They say that 'crime doesn't pay'. The Specialists is out to prove them wrong. In this bright and breezy game from Explor8, the 1-4 players are crime bosses competing to amass the largest fortune. The eponymous Specialists are the criminals you're recruiting into your gang. There are a number of cities into which you can send your gang of robbers but for each you'll need to have the right mix of skills (ie: colours) and you'll need equipment (tokens that you can obtain, for example, by activating the abilities on a gang member's card).
Artist Christine Alcouffe has given The Specialists an attractive cartoon look and feel and this is a game that's easy to play. However, the design team of Marco Canetta, Stefania Niccolini, Dimitri Perrier and Anne-Catherine Perrier has put together a clever mix of mechanics that offers players some meaty choices within this seemingly light facade.
The Specialists is first and foremost a drafting game. You'll be drafting dice and using them to recruit your specialists from those available in the display. Each of the specialist cards have the name of the specialist - happily colour-matched to their card: a boon to any colour-blind players but also an evocative nod to Quentin Tarantino's Reservoir Dogs. To add a specialist to your team, you need to pay a dice that matches the value shown in white on the card. Cards also show a second value in black. That's the die value you need to spend to activate the card. You can in extremis activate a card in the display (match their black die value) without recruiting the specialist: you collect their bonus but you don't add them to your crew.
Activating your specialist to collect the bonus shown on their card triggers one of this game's neat devices: cards of the same colour 'stack' in that if you activate one you can either take the benefit from all the cards in the stack or you can take the benefit on the card you activate multiplied by the number of cards in the stack. This means that even after you have enough gang members with the skills (colours) you need to pull off a heist, it can still be worthwhile recruiting more so that you can boost those activation benefits.
There's a careful balancing act to weigh up tho' over how and when you spend your dice; they're a finite supply and when you spend a die on activation, that's one less available to recruit another gang member....
And once you've put together the gang and equipment needed to send to a city, you've a choice to make over where you pull off your heist. Each city has several very robbable locations and you can only ever rob one of them (you can return to the same continent but never to the same city). We've all seen Oceans 11 so, unsurprisingly, the most immediately profitable location in a city will be the casino but tho' other locations (jewellers and banks) may pay out less cash, they may give you an extra die and they'll let you collect other tokens that can earn you valuable set collection bonuses: The Specialists is also a set collection game...
The game plays over a maximum of 12 rounds (fewer if a player ends the game by pulling off seven heists) so it's tight.

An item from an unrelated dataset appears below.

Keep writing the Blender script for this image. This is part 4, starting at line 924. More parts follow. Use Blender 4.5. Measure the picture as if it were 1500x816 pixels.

If, on a round, you aren't able to complete a heist, you can turn informant - which means benefitting from the reward indicated on that round's Informant card. There are rules and set up tweaks for the different player counts (2-4) and there are components to facilitate solo play. The game also incorporates some optional variant rules and each of the four continent boards is double-sided to offer a slightly different experience depending on which sides you choose.
Our plays of The Specialists at Board's Eye View mostly ran to around 60 minutes. We appreciated the choices always open to us, even tho' we sometimes subsequently regretted them - but then even career criminals sometimes show regret. Some of the more ham-fisted members of our team found the small bonus tool and other tokens rather fiddly but there were fewer complaints from the safecrackers who tended to have rather more delicate fingers. And tho' there's a lot of iconography on the various tokens et al, players quickly had this mastered: so, contrary to our initial apprehensions, this didn't prove to be a game where players were having to make a grab for the rulebook to look up icons during play.
The Specialists is thematically very strong. If you're looking for an easy-to-learn game that will thoroughly engaged you in its heist movie-type theme, The Specialists is definitely worth checking out. However, we recommend that you buy rather than steal your copy!